Companies such as Line and Viber have become hubs of communications between people across the globe, and have drawn increasing valuations and attention from larger companies. Late last year, Facebook reportedly offered $3 billion to purchase Snapchat an ephemeral messaging service; a few months later, it purchased WhatsApp for $19 billion.

They're not alone. Microsoft purchased Skype, primarily known as a video messaging app, in 2011. That same year, Apple released its own messaging service. Google revamped its messaging system in 2013.

Stuart Levinson, head of TalkTo, said his company's technology will help Path stand out by offering access to its army of contractors who call businesses on behalf of customers. "Any place you can find in Google Places you can send a message to," he said. "The first time you get a response back from one, you feel like you have a superpower in your hands."

Path's decision to split its app, which serves as a social network and a digital journal of user's travels, photos, and missives, follows another trend sweeping through the industry. Companies like LinkedIn, Facebook, and Google have been steadily creating catalogs of apps to handle a variety of functions based off their respective websites and services.

Path's new messaging app will contain many features the company has been building for its primary app, including an amalgamation of "sticker" images that can be used as a reply instead of words. The app will also have new features, such as the ability to automatically share a user's location, whether they're in transit somewhere, or warn that their phone's battery is running low.

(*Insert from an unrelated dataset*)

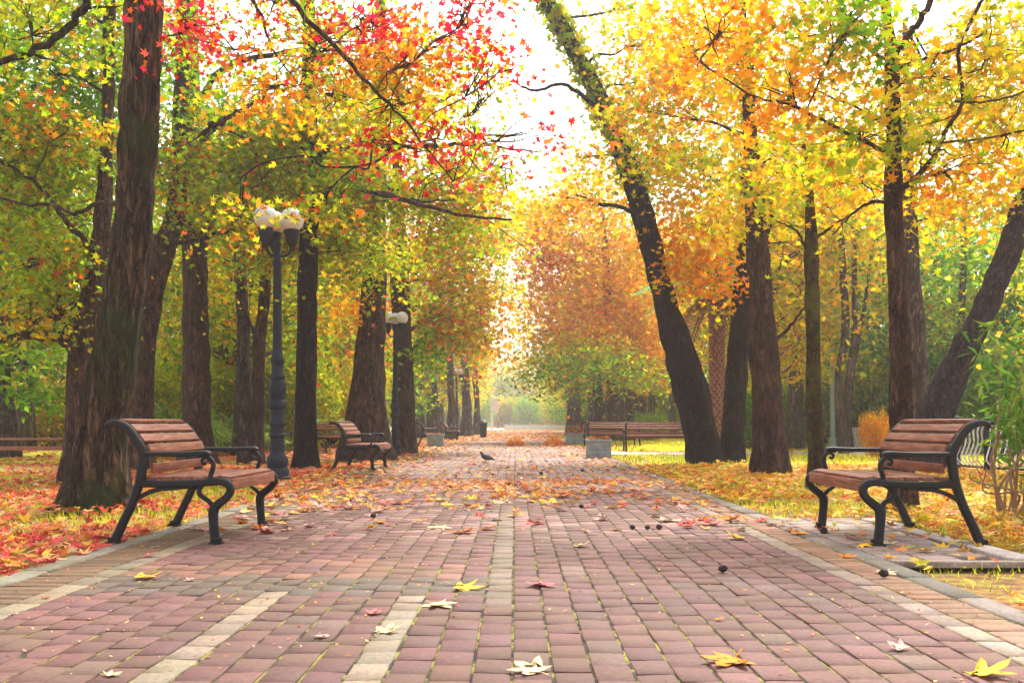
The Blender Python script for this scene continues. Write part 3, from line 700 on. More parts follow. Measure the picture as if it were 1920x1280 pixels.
# low backless bench at the left edge
root = empty('low_bench', (P(40, 0, 19)[0], 19, 0)); tag(root, 'long low grey wooden bench at the left edge of the photo', 'bench')
mb = MB()
for k, (yy, z) in enumerate(((.0, .50), (.1, .50), (.2, .5))): mb.box((0, yy, z), (2.3, .085, .035), .006)
mb.build('seat', M['wood'], root)
mb = MB(); mb.box((0, -.07, .33), (2.2, .03, .08), .006); mb.build('rail', M['wood'], root)
for x in (-.95, .95):
    mb = MB(); mb.box((x, .1, .24), (.07, .26, .48), .008); mb.build('leg', M['iron'], root)

put_leaf(2.55, 6.95, .09, 'orange', 'orange leaf lying on the seat of the right bench', 901, .1, .456, None)
put_leaf(2.70, 7.55, .08, 'yellow', 'yellow leaf lying on the seat of the right bench near its far end', 902, .1, .456, None)
put_leaf(-2.30, 7.60, .07, 'red', 'small red leaf lying on the seat of the left bench', 903, .1, .456, None)
# ------------------------------------------------------------------ lamp posts
def make_lamp(label, group):
    root = empty('street_lamp', (0, 0, 0)); tag(root, label, 'street lamp', group)
    mb = MB(); mb.lathe([(0, 0), (.19, 0), (.19, .06), (.165, .08), (.165, .16), (.14, .20), (.155, .26), (.15, .33), (.115, .38), (.105, .42), (0, .42)], 28); mb.build('base', M['lampiron'], root)
    mb = MB(); pr = [(.10, .42), (.098, .62), (.118, .64), (.118, .67), (.098, .69), (.096, .78), (.116, .80), (.12, .84), (.10, .87), (.096, 1.02), (.128, 1.05), (.132, 1.09), (.128, 1.13), (.10, 1.16), (.104, 1.22), (.122, 1.26), (.13, 1.34), (.112, 1.40), (.096, 1.44), (.11, 1.47), (.11, 1.50), (.086, 1.53), (.082, 1.66), (.098, 1.70), (.1, 1.74), (.078, 1.78), (.066, 1.95), (.058, 3.05), (.072, 3.08), (.072, 3.12), (.05, 3.15), (.05, 3.40), (0, 3.42)]
    mb.lathe(pr, 24)
    for k in range(8):
        a = k * math.pi / 4; mb.tube([(.1 * math.cos(a), .1 * math.sin(a), 1.17), (.112 * math.cos(a), .112 * math.sin(a), 1.4)], .012, 6)
    mb.build('post', M['lampiron'], root)
    for k, (ang, r0) in enumerate(((20, .215), (140, .215), (260, .215))):
        a = R(ang); c, s_ = math.cos(a), math.sin(a)
        mb = MB(); mb.tube(catmull([(0, 0, 3.22), (.10 * c, .10 * s_, 3.20), (.17 * c, .17 * s_, 3.24), (r0 * c, r0 * s_, 3.32)], 12), .02, 8)
        arm = mb.build('arm', M['lampiron'], root)
        mb = MB(); mb.lathe([(0, 3.28), (.03, 3.28), (.045, 3.33), (.08, 3.40), (.098, 3.50), (.105, 3.56), (.095, 3.575), (0, 3.575)], 18, (r0 * c, r0 * s_, 0)); mb.build('lamp_cup', M['lampiron'], root)
        pr = [(.0, 3.56)] + [(.168 * math.sin(t), 3.715 - .168 * math.cos(t)) for t in np.linspace(.5, math.pi - .01, 16)]
        mb = MB(); mb.lathe(pr, 28, (r0 * c, r0 * s_, 0)); mb.build('globe', M['globe'], root, True, 0)
    return root
LG = 'three globe lamp posts along the left side'
l1 = make_lamp('nearest lamp post, blue black ornate iron behind the left bench, globes among leaves', LG); Y1 = GY(902); l1.location = ((520 - HX) / F * Y1, Y1, 0); l1.rotation_euler = (0, 0, R(-25)); l1.scale = (.97,) * 3
l2 = dup(l1, 'second lamp post with white globes beside the flared trunk', LG); l2.location = ((741 - HX) / F * 25, 25, 0); l2.scale = (.91,) * 3; l2.rotation_euler = (0, 0, R(-45))
l3 = dup(l1, 'farthest lamp post with small white globes over the hazy left row', LG); l3.location = ((856 - HX) / F * 58, 58, 0); l3.scale = (1,) * 3; l3.rotation_euler = (0, 0, R(-10))

# ------------------------------------------------------------------ planters, leaf piles, bin, pigeon, fence
def planter(label, px0, px1, Y_, h_, fill, rs):
    w = (px1 - px0) / F * Y_; x = ((px0 + px1) / 2 - HX) / F * Y_; root = empty('planter', (x, Y_, 0)); tag(root, label, 'planter', 'rectangular grey planters')
    mb = MB(); d_ = w * .8; mb.box((0, 0, h_ * .22), (w * .95, d_ * .95, h_ * .44), .01); mb.box((0, 0, h_ * .66), (w * .93, d_ * .93, h_ * .44), .01)
    for s_, (cx, cy_, sx, sy) in enumerate(((0, -d_ / 2 + .02, w, .05), (0, d_ / 2 - .02, w, .05), (-w / 2 + .025, 0, .05, d_ - .095), (w / 2 - .025, 0, .05, d_ - .095))): mb.box((cx, cy_, h_ * .95), (sx, sy, h_ * .12), .008)
    mb.build('box', M['planter'], root)
    r_ = np.random.default_rng(rs); k = 300; C = np.stack([r_.uniform(-w * .42, w * .42, k), r_.uniform(-d_ * .4, d_ * .4, k), h_ * .9 + r_.random(k) ** 2 * fill], -1)
    V, Fc, c = leaves(r_, C, .09, pick(r_, 'litterL', k) * (.5 if fill < .15 else 1), 'maple', .3); fast('plants', V, Fc, M['leaf'], root, c); return root
planter('large grey planter on the right path edge, in front of the benches', 1098, 1146, 23.3, .42, .10, 1)
planter('far right grey planter heaped with orange leaves', 1060, 1100, 38, .42, .32, 2)
planter('small pale planter on the left path edge behind the second lamp', 800, 833, 34, .42, .06, 3)
for i, (px, py, lb) in enumerate(((966, 836, 'orange flower clump on the far path, left one of the pair'), (1038, 836, 'orange flower clump on the far path, right one of the pair'))):
    g_ = G(px, py); r_ = np.random.default_rng(i); k = 500; a = r_.random(k) * 6.28; q = r_.random(k) ** .5
    C = np.stack([np.cos(a) * q * .36, np.sin(a) * q * .36, .03 + (1 - q ** 2) * .34 * r_.random(k)], -1); V, Fc, c = leaves(r_, C, .09, pick(r_, 'orange', k), 'maple', .3)
    o = fast('orange_plant', V, Fc, M['leaf'], None, c); o.location = g_; tag(o, lb, 'plant', 'orange clumps on the far path')
Yb = 52; root = empty('litter_bin', ((906 - HX) / F * Yb, Yb, 0)); tag(root, 'small dark litter bin on the left side of the far path', 'litter bin')
mb = MB(); mb.lathe([(0, .08), (.17, .08), (.19, .5), (.21, .75), (.22, .78), (.19, .8), (0, .8)], 16); mb.build('bin_body', M['iron'], root)
mb = MB(); mb.lathe([(0, .8), (.22, .81), (.12, .93), (0, .96)], 16); mb.build('lid', M['iron'], root); mb = MB(); mb.lathe([(0, 0), (.14, 0), (.10, .09), (0, .09)], 12); mb.build('foot', M['iron'], root)

# pigeon: one continuous skinned body
def pigeon():
    Yp = 20.4; root = empty('pigeon', ((912 - HX) / F * Yp, Yp, 0), R(200)); tag(root, 'dark grey pigeon walking on the leaf strewn path', 'pigeon')
    V = [(.0, 0, .115), (.055, 0, .135), (.095, 0, .175), (.115, 0, .215), (.128, 0, .235), (-.06, 0, .095), (-.12, 0, .075), (-.19, 0, .055)]
    Rr = [(.058, .058), (.056, .06), (.034, .036), (.024, .024), (.024, .023), (.045, .042), (.026, .02), (.022, .008)]
    E = [(0, 1), (1, 2), (2, 3), (3, 4), (0, 5), (5, 6), (6, 7)]
    me = bpy.data.meshes.new('body'); me.from_pydata(V, E, []); o = bpy.data.objects.new('body', me); col.objects.link(o); o.parent = root
    sk = o.modifiers.new('s', 'SKIN'); o.modifiers.new('u', 'SUBSURF').render_levels = 2
    for v_, r in zip(me.skin_vertices[0].data, Rr): v_.radius = r
    me.skin_vertices[0].data[0].use_root = True; me.materials.append(M['bird'])
    for s_ in (-1, 1):
        mb = MB(); T = catmull([(.06, s_ * .05, .14), (.0, s_ * .066, .13), (-.08, s_ * .05, .10), (-.16, s_ * .02, .07)], 14)
        mb.tube(T, np.interp(np.linspace(0, 1, 14), [0, .3, .7, 1], [.012, .04, .03, .004]), 10, flat=.28); mb.build('wing', M['birdwing'], root)
        mb = MB(); mb.tube([(0.01, s_ * .028, .085), (.012, s_ * .03, .005)], .006, 6)
        for a in (-.5, 0, .5, math.pi): mb.tube([(.012, s_ * .03, .006), (.012 + .035 * math.cos(a), s_ * .03 + .035 * math.sin(a), .004)], .004, 5)
        mb.build('leg', M['birdleg'], root)
        mb = MB(); mb.lathe([(0, -.004), (.004, 0), (0, .004)], 8, (.134, s_ * .021, .243)); mb.build('eye', M['birdleg'], root)
    mb = MB(); mb.tube([(.147, 0, .236), (.162, 0, .232), (.174, 0, .226)], [.007, .005, .001], 8); mb.build('beak', M['iron'], root)
M['bird'] = plain('pigeon grey', (.06, .065, .085), .6, 0, .4, 30); M['birdwing'] = plain('pigeon wing', (.10, .11, .13), .6, 0, .6, 25); M['birdleg'] = plain('pigeon leg', (.35, .08, .05), .6)
pigeon()
def fence(label, a, b, h_, n_, lb='fence'):
    a, b = np.array(a, float), np.array(b, float); L = np.linalg.norm(b - a); u = (b - a) / L; nrm = np.array([u[1], -u[0]])
    if nrm[1] > 0: nrm = -nrm
    root = empty('iron_fence', (a[0], a[1], 0)); tag(root, label, 'fence', 'low bellied iron fences'); o3 = lambda t, w, z: (u[0] * t + nrm[0] * w, u[1] * t + nrm[1] * w, z)
    mb = MB(); mb.tube([o3(0, 0, h_), o3(L, 0, h_)], .03, 6); mb.build('rail', M['iron'], root); mb = MB(); mb.tube([o3(0, 0, .08), o3(L, 0, .08)], .022, 6); mb.build('rail', M['iron'], root)
    for k in range(n_):
        mb = MB(); t = (k + .7) * L / (n_ + .4); mb.tube(catmull([o3(t, 0, h_ - .02), o3(t, .05, h_ * .85), o3(t, .04, h_ * .6), o3(t, .10, h_ * .38), o3(t, .12, h_ * .25), o3(t, .0, .08)], 14), .013, 6); mb.build('baluster', M['whitemetal'], root)
    for t in (0, L):
        mb = MB(); mb.box((*o3(t, 0, 0)[:2], h_ * .5), (.09, .09, h_), .01); mb.lathe([(0, h_), (.07, h_ + .02), (.04, h_ + .06), (.055, h_ + .10), (0, h_ + .15)], 10, (*o3(t, 0, 0)[:2], 0)); mb.build('post', M['iron'], root)
Yf = 17.2; fence('black fence with white bellied bars behind the right bench', P(1795, 0, Yf + .3)[:2], P(1852, 0, Yf - .8)[:2], .80, 7)
fence('black fence with white bellied bars running out at the right edge', P(1853, 0, Yf - .75)[:2], P(1990, 0, Yf - 2)[:2], .80, 12)
fence('distant low fence seen over the right bench armrest', P(1590, 0, 30)[:2], P(1668, 0, 29)[:2], .7, 18)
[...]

As for Path, Morin said the four-year-old company is hiring again after firing about a dozen workers in October. Path now has about 45 employees, up from 35 after its layoffs. TalkTo has seven employees in its ranks, not including contractors.

Path also claims usage on its service is rising. It currently counts 4 million daily active users on its network, up from 1.5 million in January. Last September, it said it had 20 million registered users, up from 10 million in April.

Morin won't say how sales are going. Path makes money through premium subscriptions to its social network service and by offering virtual goods, such as filters that let users change the look of photos. It also sells images, called "stickers," that can be used in communications with other users.

Path's virtual goods business is "growing nicely," Morin said. "We've looked at a lot of ways expand our business," he said. "We really like being a premium business."

Messaging will continue to be an opportunity for growth, Morin predicted, noting that Path's business is expanding the most in Asia and the Middle East.

"A lot of people are experiencing computers for the first time as a mobile device," he said, and messaging apps are among the most used. "There's a lot of activity because in the end humans communicate with each other."